I have two last points. Is our ability to do trade deals or to export overseas held up by the fact that we are members of the European Union? When I last looked, Germany was a member of the European Union. Germany exports two and a half times as much to China as we do and exports more to India than we do. So the reason we do not do better in export markets must lie somewhere else. I do not agree with the point made by the Secretary of State for International Trade. I do not think that it is because British businessmen and exporters are—what was his expression?—fat and lazy. That is not why we do not do better. The truth is that between only 10% and 15% of companies in the country actually do serious exporting. They are mostly medium-sized or large companies—and guess what they want? They want the best access possible to the closest market. And where is that?
So I do not think that blethering on about global Britain, or pretending that we have not been global Britain for years, or repeating “The Road to Mandalay” whenever one is travelling, is going to make a spectacular difference to our trading opportunities.

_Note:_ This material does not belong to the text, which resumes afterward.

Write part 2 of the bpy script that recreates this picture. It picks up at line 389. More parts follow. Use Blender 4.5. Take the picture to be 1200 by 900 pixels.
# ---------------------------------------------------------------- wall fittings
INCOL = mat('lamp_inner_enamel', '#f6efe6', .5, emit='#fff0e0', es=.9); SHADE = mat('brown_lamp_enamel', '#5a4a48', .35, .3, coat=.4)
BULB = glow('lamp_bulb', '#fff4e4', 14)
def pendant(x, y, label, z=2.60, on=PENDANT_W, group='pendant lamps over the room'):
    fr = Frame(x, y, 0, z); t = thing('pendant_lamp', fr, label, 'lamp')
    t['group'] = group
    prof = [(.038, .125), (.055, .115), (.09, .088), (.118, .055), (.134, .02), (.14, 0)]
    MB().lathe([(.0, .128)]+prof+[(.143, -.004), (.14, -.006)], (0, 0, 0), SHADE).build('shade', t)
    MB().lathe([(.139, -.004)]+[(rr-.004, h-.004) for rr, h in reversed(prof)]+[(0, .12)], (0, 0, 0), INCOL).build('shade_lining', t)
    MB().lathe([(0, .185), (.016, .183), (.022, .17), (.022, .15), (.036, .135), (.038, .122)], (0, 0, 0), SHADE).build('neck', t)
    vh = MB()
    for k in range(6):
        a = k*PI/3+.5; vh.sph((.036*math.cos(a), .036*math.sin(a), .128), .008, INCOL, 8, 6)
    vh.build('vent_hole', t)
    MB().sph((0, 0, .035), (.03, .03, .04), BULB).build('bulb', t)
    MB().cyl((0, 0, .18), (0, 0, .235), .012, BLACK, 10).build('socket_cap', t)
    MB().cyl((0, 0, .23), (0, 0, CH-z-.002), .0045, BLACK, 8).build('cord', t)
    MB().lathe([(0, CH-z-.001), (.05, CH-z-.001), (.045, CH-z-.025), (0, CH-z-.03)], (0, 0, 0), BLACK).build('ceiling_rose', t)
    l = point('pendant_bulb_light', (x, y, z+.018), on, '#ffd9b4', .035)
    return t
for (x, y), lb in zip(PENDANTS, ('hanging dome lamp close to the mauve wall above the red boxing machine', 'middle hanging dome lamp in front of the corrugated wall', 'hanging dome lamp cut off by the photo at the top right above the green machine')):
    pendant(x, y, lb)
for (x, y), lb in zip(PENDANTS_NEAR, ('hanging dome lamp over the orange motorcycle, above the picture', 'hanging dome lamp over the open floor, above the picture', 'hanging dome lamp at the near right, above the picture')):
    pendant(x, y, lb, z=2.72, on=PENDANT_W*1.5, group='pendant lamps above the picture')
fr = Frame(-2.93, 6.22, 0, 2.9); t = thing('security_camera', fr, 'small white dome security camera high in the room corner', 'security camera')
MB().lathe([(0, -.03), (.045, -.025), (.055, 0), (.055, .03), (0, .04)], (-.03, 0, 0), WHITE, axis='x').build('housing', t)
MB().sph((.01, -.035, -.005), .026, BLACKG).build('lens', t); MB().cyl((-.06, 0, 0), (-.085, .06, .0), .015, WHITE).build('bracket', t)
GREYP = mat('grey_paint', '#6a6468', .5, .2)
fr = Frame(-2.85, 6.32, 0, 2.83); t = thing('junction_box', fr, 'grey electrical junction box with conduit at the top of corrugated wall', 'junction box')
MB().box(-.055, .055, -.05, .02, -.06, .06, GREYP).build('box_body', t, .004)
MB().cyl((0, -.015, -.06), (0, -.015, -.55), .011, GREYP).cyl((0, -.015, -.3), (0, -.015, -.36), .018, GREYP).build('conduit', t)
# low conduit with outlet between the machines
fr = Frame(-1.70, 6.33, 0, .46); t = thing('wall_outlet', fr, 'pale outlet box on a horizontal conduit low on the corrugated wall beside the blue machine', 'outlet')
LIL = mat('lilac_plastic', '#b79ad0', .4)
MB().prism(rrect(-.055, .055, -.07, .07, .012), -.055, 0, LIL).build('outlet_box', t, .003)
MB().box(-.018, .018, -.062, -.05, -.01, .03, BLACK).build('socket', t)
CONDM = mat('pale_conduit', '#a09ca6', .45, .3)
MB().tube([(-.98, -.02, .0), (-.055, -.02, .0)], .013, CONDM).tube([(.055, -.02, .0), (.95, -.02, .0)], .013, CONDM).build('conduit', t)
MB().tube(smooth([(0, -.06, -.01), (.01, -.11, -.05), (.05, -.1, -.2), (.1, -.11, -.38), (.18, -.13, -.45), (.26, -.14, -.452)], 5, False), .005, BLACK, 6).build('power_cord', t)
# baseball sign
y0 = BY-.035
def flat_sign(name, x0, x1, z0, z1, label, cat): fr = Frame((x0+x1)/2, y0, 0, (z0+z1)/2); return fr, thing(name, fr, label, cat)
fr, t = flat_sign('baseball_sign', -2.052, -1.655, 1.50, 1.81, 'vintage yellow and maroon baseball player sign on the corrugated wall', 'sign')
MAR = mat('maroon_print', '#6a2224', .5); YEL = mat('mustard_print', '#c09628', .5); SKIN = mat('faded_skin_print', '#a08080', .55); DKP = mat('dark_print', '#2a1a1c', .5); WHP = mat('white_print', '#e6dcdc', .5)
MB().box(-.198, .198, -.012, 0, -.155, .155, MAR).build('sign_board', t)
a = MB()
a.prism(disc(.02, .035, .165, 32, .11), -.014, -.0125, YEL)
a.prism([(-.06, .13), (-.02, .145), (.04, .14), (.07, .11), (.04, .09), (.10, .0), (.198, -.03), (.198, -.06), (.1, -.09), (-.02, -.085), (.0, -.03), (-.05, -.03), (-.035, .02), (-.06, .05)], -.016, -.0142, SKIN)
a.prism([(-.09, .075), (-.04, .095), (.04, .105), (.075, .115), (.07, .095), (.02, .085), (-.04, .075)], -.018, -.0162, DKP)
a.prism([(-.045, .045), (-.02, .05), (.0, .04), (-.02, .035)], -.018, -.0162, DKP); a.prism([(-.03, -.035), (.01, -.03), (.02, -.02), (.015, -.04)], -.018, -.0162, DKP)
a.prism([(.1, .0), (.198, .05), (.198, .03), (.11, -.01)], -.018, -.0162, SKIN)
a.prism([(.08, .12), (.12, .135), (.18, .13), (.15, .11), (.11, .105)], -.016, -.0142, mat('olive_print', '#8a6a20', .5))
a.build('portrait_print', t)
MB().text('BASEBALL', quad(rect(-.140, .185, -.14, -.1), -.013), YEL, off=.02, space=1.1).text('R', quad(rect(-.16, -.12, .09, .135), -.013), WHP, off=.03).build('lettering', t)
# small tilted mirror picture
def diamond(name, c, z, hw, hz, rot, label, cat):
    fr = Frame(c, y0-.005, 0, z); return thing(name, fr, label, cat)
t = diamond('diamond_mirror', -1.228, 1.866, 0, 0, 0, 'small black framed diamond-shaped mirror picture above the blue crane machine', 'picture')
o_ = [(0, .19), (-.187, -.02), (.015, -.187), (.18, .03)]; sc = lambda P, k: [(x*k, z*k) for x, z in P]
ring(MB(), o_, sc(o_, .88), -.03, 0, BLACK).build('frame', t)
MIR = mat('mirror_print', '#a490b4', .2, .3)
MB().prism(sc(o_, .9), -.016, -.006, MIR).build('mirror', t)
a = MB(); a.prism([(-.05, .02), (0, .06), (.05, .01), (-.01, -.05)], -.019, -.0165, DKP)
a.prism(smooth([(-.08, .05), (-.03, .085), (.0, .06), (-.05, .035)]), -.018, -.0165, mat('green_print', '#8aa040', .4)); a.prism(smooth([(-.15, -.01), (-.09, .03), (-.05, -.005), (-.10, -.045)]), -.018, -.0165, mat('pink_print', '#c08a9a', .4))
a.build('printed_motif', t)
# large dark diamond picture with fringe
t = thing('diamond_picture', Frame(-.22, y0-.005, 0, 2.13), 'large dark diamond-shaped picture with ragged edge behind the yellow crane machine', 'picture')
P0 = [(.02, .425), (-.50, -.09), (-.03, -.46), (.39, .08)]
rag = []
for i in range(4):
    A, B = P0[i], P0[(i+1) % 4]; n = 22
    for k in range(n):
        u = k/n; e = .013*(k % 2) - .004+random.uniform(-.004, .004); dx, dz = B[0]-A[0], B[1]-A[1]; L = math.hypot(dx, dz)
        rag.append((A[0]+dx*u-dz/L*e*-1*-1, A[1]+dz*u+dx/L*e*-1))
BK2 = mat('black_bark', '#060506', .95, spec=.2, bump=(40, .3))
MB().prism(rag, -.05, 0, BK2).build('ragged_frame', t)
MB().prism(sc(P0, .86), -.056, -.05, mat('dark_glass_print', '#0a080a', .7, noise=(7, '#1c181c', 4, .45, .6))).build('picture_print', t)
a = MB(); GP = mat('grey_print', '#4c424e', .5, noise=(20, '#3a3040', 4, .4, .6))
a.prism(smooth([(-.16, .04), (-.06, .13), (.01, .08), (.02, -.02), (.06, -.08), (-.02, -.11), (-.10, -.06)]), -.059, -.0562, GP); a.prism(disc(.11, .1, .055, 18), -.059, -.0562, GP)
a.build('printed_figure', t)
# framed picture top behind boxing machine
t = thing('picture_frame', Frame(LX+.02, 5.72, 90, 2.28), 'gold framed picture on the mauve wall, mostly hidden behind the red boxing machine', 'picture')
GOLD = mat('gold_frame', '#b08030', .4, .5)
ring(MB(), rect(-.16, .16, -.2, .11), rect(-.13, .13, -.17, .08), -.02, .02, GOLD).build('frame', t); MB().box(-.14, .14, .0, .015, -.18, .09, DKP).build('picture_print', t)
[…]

I think very strongly that we will not do any better than we are doing within the customs union, given that we start from a position in which we export to the European Union three and a half times as much as we do to the United States, five times as much as we do to the Commonwealth and six times as much as we do to all the BRICs combined.
So I support the amendment with some enthusiasm and I repeat what my noble friend Lord Hailsham said in Committee: namely, that there are times in one’s political career when what is alleged to be party loyalty comes way behind trying to stand up for the national interest. I intend to do that on this amendment and elsewhere on Report, and in doing that I think I will be repeating what I would have been able to say with the full support of my party for most of the time I have been a member of it.